Some of the recurring problems found during the analysis were applications that accessed data unrelated to their use, creating unnecessary log files and a reliance on advertising and analytics frameworks.

When applications access data that is unrelated to the application, it can provide the developers with personal and private information. While a weather application or a traffic application needs to access your location to provide its main functionality, most other apps do not. Likewise, a weather app that does make use of your location to give you accurate weather information should not need access to your calendar information.

Log files are another common security risk. Hugely important for tracking down bugs and developing software that is reliable, log files provide a detailed accounting of what goes on inside the application. However, once the application is no longer in development and has been released, those log files can present a target that is rich with information about the app owner.

In ad and analytics frameworks, they provide an easy way to monetize an application and get data back on who is using it, how often, and what happens when they do. However, it’s important for both application developers and app customers to understand that these analytics frameworks provide a gateway into the mobile device. And neither the owner of the phone nor the developer of the app are in any control over the coding of the frameworks that the app is using.

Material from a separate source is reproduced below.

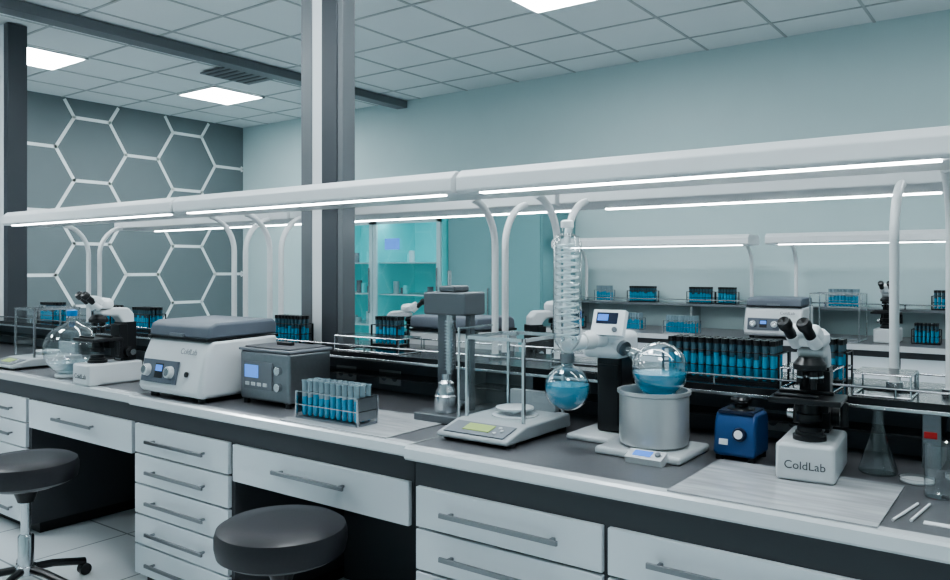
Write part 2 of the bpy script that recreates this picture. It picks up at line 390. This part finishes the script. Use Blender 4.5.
def balance(loc,rz=0):
    r=root('precision_balance',loc,rz)
    MB().prism([(-.22,.012),(-.22,.028),(-.10,.058),(.20,.062),(.21,.012)],-.15,.15,BALG).build('base',r,bevel=.01,bseg=3)
    M=Matrix.Translation((0,-.165,.0425))@Matrix.Rotation(math.radians(14),4,'X')
    m=MB().box(-.125,.125,-.045,.045,0,.004,GP,M).box(-.06,.05,-.02,.03,.004,.007,LCD,M)
    for i in range(3): m.cyl((.075+.018*(i%2),-.02+.02*i,.004),(.075+.018*(i%2),-.02+.02*i,.008),.007,WP,M=M,seg=12)
    m.build('display',r,bevel=.001)
    m=MB()
    for x in(-.13,.13):
        for y in(-.17,.17): m.cyl((x,y,0),(x,y,.02),.018,BL)
    m.lathe([(.085,.056),(.085,.064),(.078,.067)],PANM,(0,.055,0),36).lathe([(.014,.066),(.014,.082),(.064,.085),(.070,.083),(.070,.090),(.066,.092),(0,.091)],PANM,(0,.055,0),36)
    m.build('pan',r)
    m=MB();z0=.062;z1=.355;a=.122;y0=-.075;y1=.195
    for x in(-a,a):
        for y in(y0,y1): m.box(x-.005,x+.005,y-.005,y+.005,z0,z1,ST)
    for y in(y0,y1): m.box(-a,a,y-.005,y+.005,z1-.012,z1,ST)
    for x in(-a,a): m.box(x-.005,x+.005,y0,y1,z1-.012,z1,ST)
    m.box(-.10,.10,y1-.02,y1+.008,z0,z0+.07,BALG).box(-.03,.03,.02,.035,z1,z1+.014,ST)
    m.build('shield_frame',r)
    g=MB();z2=z1-.012
    g.quad((-a,y0,z0),(a,y0,z0),(a,y0,z2),(-a,y0,z2),GLP).quad((-a,y0,z0),(-a,y1,z0),(-a,y1,z2),(-a,y0,z2),GLP).quad((a,y0,z0),(a,y1,z0),(a,y1,z2),(a,y0,z2),GLP)
    g.build('shield_glass',r)
balance((-1.585,2.35,.9));balance((-5.02,2.29,.9))
r=root('laboratory_homogenizer',(-1.92,2.46,.9))
MB().box(-.10,.12,-.12,.12,0,.035,HOM).box(-.085,.035,-.0,.085,.035,.06,HOM).build('base',r,bevel=.006)
MB().box(-.075,-.025,.0,.06,.06,.42,HOM).box(.05,.075,.02,.055,.035,.42,HOM).build('columns',r,bevel=.004)
MB().box(-.10,.11,-.06,.075,.415,.505,HOM).box(-.03,.05,-.05,.05,.505,.53,HOM).build('head',r,bevel=.008)
m=MB().cyl((.01,-.03,.52),(.01,-.03,.59),.008,ST).cyl((.01,-.03,.415),(.01,-.03,.18),.014,ST)
for i in range(16): m.cyl((.01,-.03,.20+i*.0125),(.01,-.03,.206+i*.0125),.021,ST,seg=18)
m.lathe([(.042,.035),(.047,.05),(.047,.10),(.042,.105),(.042,.12),(.032,.135),(.032,.15),(.019,.16),(.019,.185)],ST,(.01,-.05,0))
m.build('grinding_rod',r)
MB().quad((.125,-.115,.035),(.125,.10,.035),(.125,.10,.37),(.125,-.115,.37),GLP).box(.121,.129,-.121,-.115,.035,.37,ST).box(.121,.129,-.121,.10,.37,.376,ST).build('guard',r)
# rotary evaporator
r=root('rotary_evaporator')
def rb(x0,x1,y0,y1,z0,z1,mt,nm,bv=.01): MB().box(x0,x1,y0,y1,z0,z1,mt).build(nm,r,bevel=bv,bseg=3)
rb(-1.19,-.90,2.27,2.53,.9,.925,WP,'bath_base')
rb(-1.37,-1.20,2.40,2.68,.9,.922,WP,'tower_foot',.01)
rb(-1.30,-1.205,2.50,2.60,.922,1.20,BL,'tower',.01)
MB().box(-1.29,-1.215,2.492,2.50,.95,1.16,BL).build('tower_panel',r)
rb(-1.34,-1.18,2.45,2.60,1.185,1.28,W,'drive_head',.025)
M=Matrix.Translation((-1.22,2.44,1.31))@Matrix.Rotation(-.35,4,'X')
MB().box(-.06,.06,-.012,.012,-.045,.045,W,M).box(-.045,.035,-.014,-.011,-.005,.035,BLUED,M).box(-.04,.0,-.0155,-.013,.005,.028,SCR,M).cyl((.03,-.012,-.025),(.03,-.02,-.025),.009,GP,M=M).build('display',r,bevel=.003)
MB().cyl((-1.26,2.5,1.26),(-1.26,2.5,1.30),.02,GP).build('display_neck',r)
MB().lathe([(.095,.925),(.108,.935),(.112,.96),(.112,1.09),(.118,1.095),(.118,1.105),(.108,1.105),(.104,1.09),(.104,.98),(0,.975)],POT,(-1.04,2.40,0),40).build('heating_bath',r)
MB().lathe([(0,1.05),(.1035,1.05),(.1035,1.055),(0,1.055)],LIQ,(-1.04,2.40,0),32).build('bath_water',r)
M=Matrix.Translation((-1.0,2.255,.925))@Matrix.Rotation(.3,4,'X')
MB().box(-.06,.06,-.035,.02,-.022,.006,WP,M).box(-.04,.02,-.022,.008,.006,.009,SCR,M).cyl((.04,-.008,.006),(.04,-.008,.014),.009,GP,M=M).build('bath_control',r,bevel=.003)
p0=Vector((-1.20,2.47,1.235));p1=Vector((-1.03,2.40,1.175));L=(p1-p0).length
cR=.09
prof=[(.016,0),(.016,L*.3)]+[(cR*math.sin(math.radians(x)),L+cR*.15+cR*(-math.cos(math.radians(x)))) for x in range(22,180,9)]+[(0,L+cR*1.15)]
MB().alathe(prof,p0,p1,GLT,seg=32,close=False).build('evaporating_flask',r)
c=p0+(p1-p0).normalized()*(L+cR*.15)
lq=[(0,-.085)]
for i in range(1,10):
    a=math.radians(i*84/9);lq.append((.085*math.sin(a),-.085*math.cos(a)))
lq.append((0,lq[-1][1]))
MB().lathe(lq,LIQ,tuple(c),30).build('evaporating_liquid',r)
MB().cyl(p0-(p1-p0).normalized()*.05,p0+(p1-p0).normalized()*.02,.028,W,.024).cyl(p0+(p1-p0).normalized()*.02,p0+(p1-p0).normalized()*.035,.026,STD).build('rotation_joint',r)
cx,cyy=-1.30,2.29
MB().sweep([(-1.25,2.46,1.25),(-1.275,2.40,1.25),(-1.295,2.33,1.245),(cx,cyy,1.235)],.024,W,16).cyl((-1.27,2.41,1.25),(-1.285,2.37,1.25),.03,CER).build('vapour_tube',r)
MB().lathe([(.02,1.19),(.02,1.225),(.04,1.25),(.048,1.27),(.048,1.58),(.04,1.605),(.018,1.615),(.018,1.645),(.022,1.647)],GLT,(cx,cyy,0),28,close=False).lathe([(.022,1.635),(.022,1.655),(.014,1.66)],W,(cx,cyy,0),16).build('condenser_jacket',r)
COIL=mat('coil_glass',(.80,.88,.90),.1,coat=.5)
for rr in(.037,.020):
    pts=[(cx+rr*math.cos(i*.45),cyy+rr*math.sin(i*.45),1.262+i*.00163) for i in range(196)]
    MB().sweep(pts,.0036,COIL,7).build('condenser_coil',r)
def flask_prof(R,neckr,neckz):
    pr=[(0,-R)]
    for i in range(1,19):
        a=math.radians(i*9);
        if R*math.sin(a)<neckr and i>9: break
        pr.append((R*math.sin(a),-R*math.cos(a)))
    pr+=[(neckr,R+.008),(neckr,neckz)];return pr
def half(R,frac):
    pr=[(0,-R)];am=math.acos(1-2*frac)
    for i in range(1,13):
        a=am*i/12;pr.append((R*math.sin(a),-R*math.cos(a)))
    pr.append((0,pr[-1][1]));return pr
MB().lathe(flask_prof(.076,.018,.105),GLT,(cx,cyy,1.10),36,close=False).build('receiving_flask',r)
MB().lathe(half(.072,.58),LIQ,(cx,cyy,1.10),32).build('receiving_liquid',r)
MB().cyl((cx,cyy,1.185),(cx,cyy,1.215),.024,STD).build('flask_clamp',r)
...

“Modern mobile applications are collecting, transmitting and storing a wide range of data that often is not necessary to the application’s function, and can cause significant financial and reputation damage if a vulnerability is exploited,” said Jason Schmitt, vice president and general manager, HPE Security Fortify at Hewlett Packard Enterprise. “With attackers’ growing interest in mobile, it’s critical that developers build security into applications from the onset, and organizations take a proactive approach to data security to better protect both personal and corporate data.”

If you’re wondering if the applications on your phone are accessing and storing too much data about you, you’re not alone. You can minimize some of the access of applications by revoking access of apps to content areas that they don’t need. Be vigilant when installing apps and do not assume that an app is only asking for access that it requires to function. And finally, be wary of apps that store large amounts of data.